The second part of this is that the leader must remain inspirational and not institutional.  Leaders have got to intentionally choose people on their schedules over programs, policy development and structures.  For me, inspiration is raised through personal time with Jesus, scheduled physical activity (exercise and around-the-house work), scheduled free thinking time and creative inputs like reading, music and other teachers’ lectures.  To do this intentionally, I frequently check my schedule at the end of the week to see how much time was spent with people.  It needs to be high, like 20-40% of  time should be spent with people.

20QL.2 Important Decisions

What are the most important decisions you make as a leader of your organization?

The big decisions I make have to do with vision, direction and mission of the church.  I care for the large issues that happen for the whole of the church, so I maintain a large view, anticipating the future and equipping people to take advantage of opportunities that God presents.

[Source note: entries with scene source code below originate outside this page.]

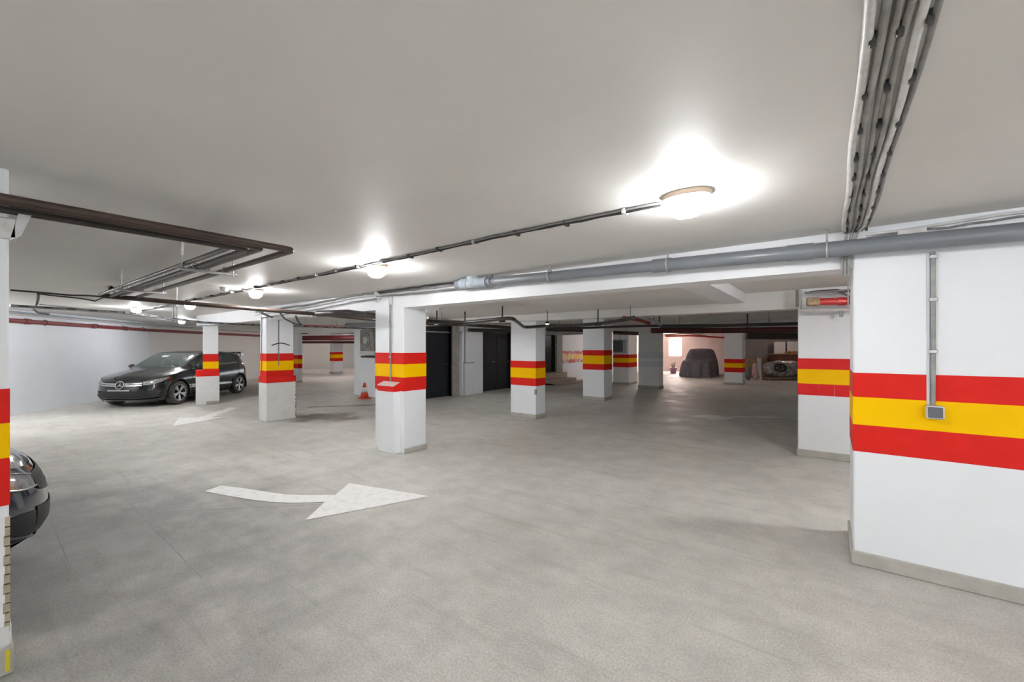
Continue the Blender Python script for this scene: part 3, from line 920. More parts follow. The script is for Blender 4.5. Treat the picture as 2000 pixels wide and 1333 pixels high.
# ================================================================== CABLES ALONG THE FIRST BEAM
bc = thing('cable_bundle', 'tangle of grey and white cables strung along the beam between the middle pillars', 'cable')
for i, (pts, r_, m_) in enumerate((
        ([(500, 610), (540, 604), (592, 597), (690, 577), (735, 573), (800, 567), (860, 562), (903, 556)], 0.016, 'cable_grey'),
        ([(500, 616), (545, 608), (592, 601), (690, 582), (735, 577), (800, 571), (860, 565), (903, 559)], 0.013, 'conduit_w'),
        ([(510, 622), (560, 614), (620, 604), (690, 590), (735, 584)], 0.010, 'cable_grey'),
        ([(735, 573), (790, 563), (860, 555), (920, 551)], 0.012, 'cable'),
        ([(735, 580), (800, 574), (850, 568), (905, 562)], 0.010, 'cable_grey'))):
    w_ = []
    for px, py in pts:
        # on the face of the beam, y = 3.87
        d = FW + RT * ((px - 1000) / FPX)
        tt = (3.855 - 0.012 * i) / d.y
        w_.append(Vector((d.x * tt, d.y * tt, min(ZC - 0.015, EYE + (HY - py) / FPX * tt))))
    MB().tube(wavy(w_, 0.007, 0.14, 31 + i), r_, 7).build('cable', m_, bc)
bt = MB().tube(fillet([(-5.42, 3.76, ZC - 0.02), (-5.36, 3.84, 2.30), (-5.50, 3.84, 2.24)], 0.05), 0.02, 8)
tag(bt.build('junction_conduit', 'conduit_w'), 'white bent conduit at the top of the nearest middle pillar', 'conduit')
# hanging loops beside the panelled pillar
for i, (pts, r_, m_, lab) in enumerate((
        ([(508, 610), (525, 618), (545, 624), (570, 620)], 0.022, 'cable_grey', 'grey cable loop at the top of the panelled pillar'),
        ([(545, 608), (555, 622), (575, 633), (592, 636)], 0.014, 'cable', 'black cable hanging right of the panelled pillar'),
        ([(578, 618), (582, 628), (590, 636)], 0.018, 'cable', 'short black cable end right of the panelled pillar'),
        ([(590, 636), (600, 630), (608, 618)], 0.014, 'conduit_w', 'white bent conduit right of the panelled pillar'),
        ([(592, 636), (640, 637), (680, 637)], 0.012, 'fire_bright', 'thin red pipe under the first beam'),
        ([(620, 613), (680, 611), (735, 618)], 0.05, 'steel_dark', 'dark lagged pipe under the beam left of the nearest middle pillar'),
        ([(676, 636), (735, 635)], 0.05, 'pvc', 'dark grey pipe end left of the nearest middle pillar'))):
    z_ = 2.16 if i < 1 else 2.06
    tag(MB().tube(wavy([at(px, py, z_ - (0.0 if i != 6 else 0.0)) for px, py in pts], 0.003, 0.3, 40 + i), r_, 8).build('hanging_cable' if i < 4 else 'service_pipe', m_), lab, 'cable' if i < 4 else 'pipe')


# conduits down the pillars
def drop(label, pts, r_, m_, clips, nrm):
    t = thing('conduit_drop', label, 'conduit')
    MB().tube(pts, r_, 8).build('conduit', m_, t)
    for z in clips:
        x, y = pts[0][0], pts[0][1]
        MB().bbox(x - 0.02, x + 0.02, y - 0.02, y + 0.02, z - 0.012, z + 0.012, 0.004).build('clip', 'zinc', t)
    return t


t = drop('grey conduit down the front of the nearest middle pillar', [(-5.21, 3.882, 2.30), (-5.21, 3.882, 1.04)], 0.011, 'conduit', (1.86, 1.40, 2.2), 0)
MB().bbox(-5.245, -5.175, 3.868, 3.894, 2.18, 2.34, 0.004).build('junction_box', 'conduit_w', t)
MB().tube([(-5.235, 3.885, 2.2), (-5.235, 3.885, 1.45)], 0.006, 6).build('thin_cable', 'cable_grey', t)
t = drop('thin dark conduit down the side of the panelled pillar', [(-9.31, 4.10, 2.33), (-9.31, 4.10, 1.16)], 0.010, 'cable_grey', (2.1, 1.5), 1)
a_ = [(-9.305, 3.96 + 0.36 * k / 8, 1.58 + 0.05 * math.sin(math.pi * k / 8)) for k in range(9)]
MB().tube(a_, 0.011, 7).build('loose_hose', 'cable', t)
t = drop('thin conduit along the left edge of the panelled pillar', [(-9.53, 3.848, 2.2), (-9.53, 3.848, 1.0)], 0.007, 'cable_grey', (1.9,), 0)
t = drop('conduit down the wide right pier to the switch box', [(0.535, 3.852, 2.17), (0.535, 3.852, 1.17)], 0.013, 'conduit', (1.86, 1.52, 2.14), 0)
MB().bbox(0.505, 0.522, 3.856, 3.866, 1.17, 2.17, 0.003).build('cover_strip', mat('pale_blue_strip', (0.62, 0.66, 0.70), 0.5), t)
t = thing('switch_box', 'small dark grey switch box on the right pier stripes', 'switch', (0.54, 3.862, 1.125))
MB().bbox(-0.043, 0.043, -0.052, 0.0, -0.042, 0.042, 0.006).build('housing', 'whiteboard', t)
MB().bbox(-0.034, 0.034, -0.058, -0.05, -0.034, 0.034, 0.003).build('switch_face', 'switch', t)
t = drop('conduit down the white stub between the dark doors', [(BX + 0.175, 9.80, 2.2), (BX + 0.175, 9.80, 1.05)], 0.018, 'conduit', (1.5,), 0)
MB().tube([(BX + 0.17, 9.72, 1.04), (BX + 0.3, 10.1, 1.04)], 0.012, 6).build('clip_bar', 'conduit', t)

# ================================================================== SERVICES IN THE BAYS BEHIND
far = [
    ([(835, 627, 2.0), (900, 631, 2.0), (960, 625, 2.0), (1000, 621, 2.0), (1024, 640, 1.93), (1066, 637, 1.95), (1120, 636, 1.95), (1168, 633, 1.97), (1215, 626, 2.0), (1240, 620, 2.05)], 0.030, 'steel_dark', 'dark cable bundle bending round the third pillar', 'cable'),
    ([(835, 621, 2.10), (905, 630, 2.08), (1000, 634, 2.08)], 0.028, 'conduit', 'pale pipe above the first dark door', 'pipe'),
    ([(835, 632, 2.10), (920, 634, 2.10), (1000, 641, 2.05)], 0.05, 'steel_dark', 'upper thick dark pipe before the dark doors', 'pipe'),
    ([(915, 645, 2.10), (1000, 647, 2.10)], 0.06, 'steel_dark', 'lower thick dark pipe before the dark doors', 'pipe'),
    ([(905, 634, 2.12), (960, 637, 2.12), (1000, 636, 2.12)], 0.03, 'conduit_w', 'white conduit before the dark doors', 'conduit'),
    ([(1066, 640, 2.02), (1140, 641, 2.02), (1250, 637, 2.02), (1400, 636, 2.02), (1562, 632, 2.02)], 0.028, 'cable', 'long black cable line under the second beam', 'cable'),
    ([(1066, 644, 2.06), (1140, 645, 2.06)], 0.06, 'steel_dark', 'thick dark pipe between the third and fourth pillars', 'pipe'),
    ([(1066, 652, 2.1), (1100, 653, 2.1), (1140, 651, 2.1)], 0.05, 'conduit_w', 'pale lagged pipe between the third and fourth pillars', 'pipe'),
    ([(1218, 621, 2.07), (1245, 624, 2.06), (1268, 632, 2.0)], 0.035, 'fire', 'short sloping red pipe under the second beam', 'pipe'),
    ([(1262, 622, 2.04), (1290, 634, 1.98)], 0.03, 'pvc', 'short grey sloping pipe under the second beam', 'pipe'),
    ([(1272, 646, 2.06), (1400, 646, 2.06), (1562, 644, 2.06)], 0.085, 'fire_dark', 'thick dark red pipe hanging right of the plain pillar', 'pipe'),
    ([(1290, 640, 2.0), (1400, 638, 2.0), (1562, 634, 2.0)], 0.02, 'steel_dark', 'thin dark pipe above the thick dark red pipe', 'pipe'),
    ([(1380, 614, 2.11), (1470, 609, 2.11), (1562, 605, 2.11)], 0.012, 'fire', 'thin red pipe along the lower edge of the second beam', 'pipe'),
    ([(1198, 650, 2.12), (1247, 652, 2.12)], 0.07, 'steel_brown', 'brown pipe above the grey metal panel', 'pipe'),
    ([(1300, 657, 2.05), (1350, 656, 2.05), (1416, 660, 2.05)], 0.04, 'fire_bright', 'red pipe above the covered car', 'pipe'),
    ([(1298, 655, 2.15), (1340, 651, 2.2), (1380, 656, 2.1)], 0.03, 'tan', 'rusty pipe above the covered car', 'pipe'),
    ([(1456, 656, 2.05), (1562, 657, 2.05)], 0.16, 'steel_dark', 'wide dark duct over the stored furniture', 'duct'),
    ([(588, 652, 2.10), (645, 652, 2.10), (694, 651, 2.10)], 0.02, 'cable', 'thin black pipe in the far left bay', 'pipe'),
    ([(588, 661, 2.05), (700, 660, 2.05)], 0.13, 'fire_dark', 'upper dark red pipe in the far left bay', 'pipe'),
    ([(588, 669, 1.86), (700, 669, 1.86)], 0.07, 'fire_dark', 'lower dark red pipe in the far left bay', 'pipe'),
]
for i, (pts, r_, m_, lab, cat) in enumerate(far):
    if i in (17, 18, 19):      # far left bay: surveyed at a fixed distance
        d = (17.5, 22.5, 23.5)[i - 17]
        pp = [atd(px, py, d) for px, py, z in pts]
    elif i in (13, 14, 15, 16):
        d = (15.9, 21.5, 21.0, 18.5)[i - 13]
        pp = [atd(px, py, d) for px, py, z in pts]
    else:
        pp = [at(px, py, z) for px, py, z in pts]
    sp_o = thing('service_pipe' if cat != 'cable' else 'service_cable', lab, cat)
    MB().tube(fillet(pp, 0.3), r_, 10).build('pipe_length' if cat != 'cable' else 'cable', m_, sp_o)
    for a in ((pp[0].lerp(pp[1], 0.35), pp[-2].lerp(pp[-1], 0.65)) if (pp[-1] - pp[0]).length > 1.2 else (pp[0].lerp(pp[-1], 0.5),)):
        zt = 2.24 if 4.16 < a.y < 7.3 and a.x < -1.36 else (2.10 if 7.3 <= a.y <= 7.62 else ZC)
        if zt > a.z + 0.01:
            MB().tube([(a.x, a.y, a.z), (a.x, a.y, zt)], 0.006, 5).build('hanger_rod', 'tray', sp_o)
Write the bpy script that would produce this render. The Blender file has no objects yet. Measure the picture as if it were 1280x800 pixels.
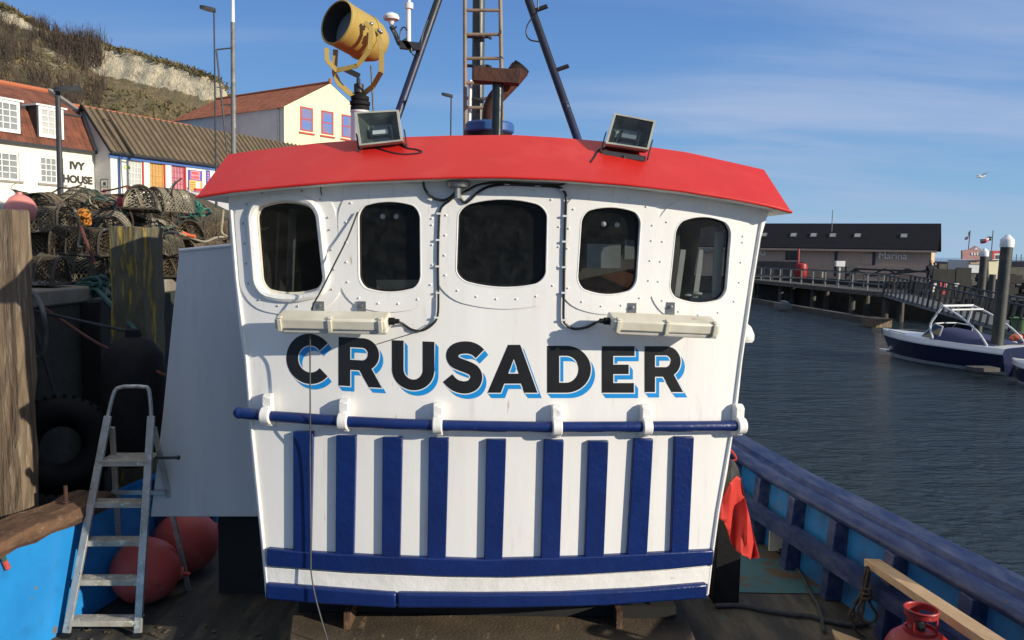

After direction and vision issues, the most important decisions I make are empowering decisions.  Curating responsibilities and authority in individuals is something that I get to pay attention to.  As a church grows past 300 in average worship attendance, the people who are have leadership roles (especially those who use the microphone) have a lot of influence on a lot of people.  So these roles must be taken care of and be filled with people who are full of wisdom and the Holy Spirit.